Keynote adds highlight to presentations and mini courses at event for engineers and scientists using multiphysics analysis.

By DE Editors  

October 4, 2010

By DE Editors

COMSOL Inc., the developer of the COMSOL Multiphysics simulation environment, has announced that Tom Quinn, Microsoft Windows HPC Server account manager, will deliver a keynote address during the 6th annual COMSOL Conference in Boston Oct. 7-9. Quinn, who joins a roster of keynote speakers, will speak on the computational challenges of advanced modeling and simulation, then describe solutions to this challenge as well as significant trends within technical computing across client, cluster, and cloud computing.

"We are delighted that Microsoft will be delivering a keynote address at this year's COMSOL Conference in Boston," says Yeswanth Rao, conference program committee chairman. "The boundless capability of distributed computing power available through clustered nodes and cloud computing is an ideal platform for the COMSOL multi-disciplinary engineering and scientific analysis environment. We developed COMSOL Multiphysics from its beginning to use Microsoft's technology. That Microsoft recognizes our role and the importance of COMSOL users both now and into the future of engineering and scientific analysis is a remarkable compliment."

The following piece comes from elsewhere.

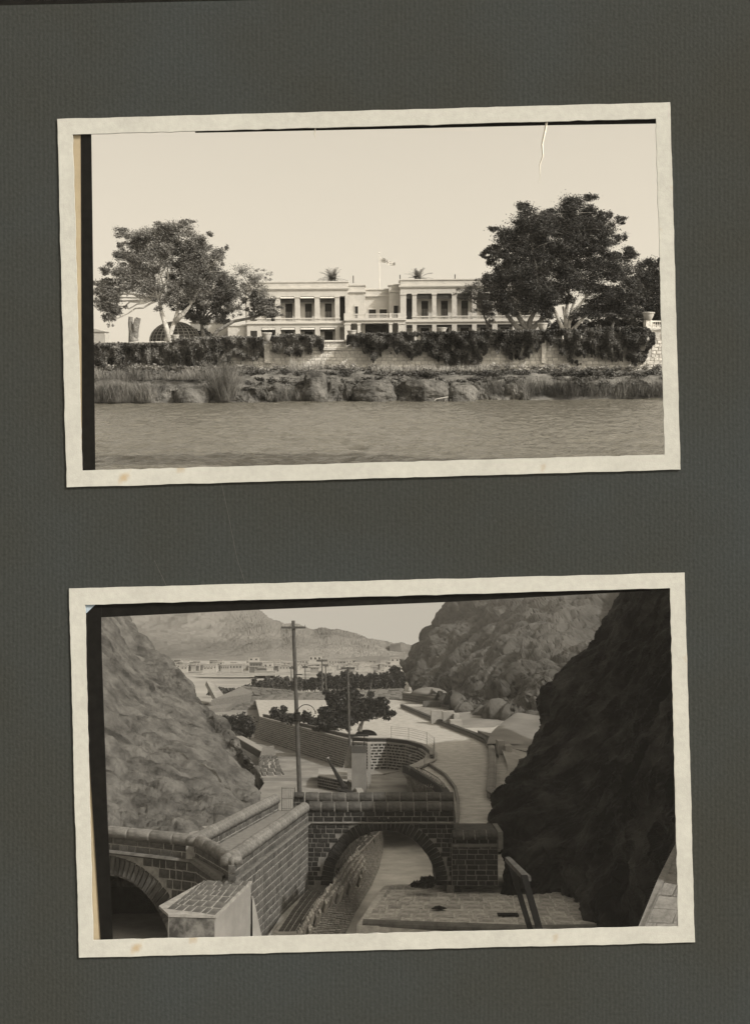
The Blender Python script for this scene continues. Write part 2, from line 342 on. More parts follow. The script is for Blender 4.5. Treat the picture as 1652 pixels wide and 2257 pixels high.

The 2010 Boston conference offers attendees more than 150 user presentations as well 20 mini courses. The delegates presenting their work at the conference come from all manners of manufacturing and research, and their presentation topics represent a spectrum of disciplines: Acoustics, bioengineering, CFD (computational fluid dynamics), chemical reactions, heat transfer, electromagnetic fields, structural analysis, MEMS (micro-electromechanical systems), microfluidics, optics, and piezoelectric devices.

In addition to Tom Quinn's keynote address other Microsoft experts will present a suite of technical sessions introducing Microsoft Windows HPC Server 2008 R2 to conference attendees. Demonstrations will show attendees how to harness technical computing capacities across clients, clusters, and the cloud. A mini course will explain how to set up and deploy multiphysics simulations on compute clusters using Windows HPC Server 2008 R2 and COMSOL. At the Microsoft exhibition booth, conference attendees will be able to get a jump on using simulation tools for compute clusters. All attendees will also be presented with the Runs on Windows HPC Server program for Microsoft software, and they will learn about COMSOL's licensing program that allows them to distribute their simulations across any number of compute nodes at no additional cost.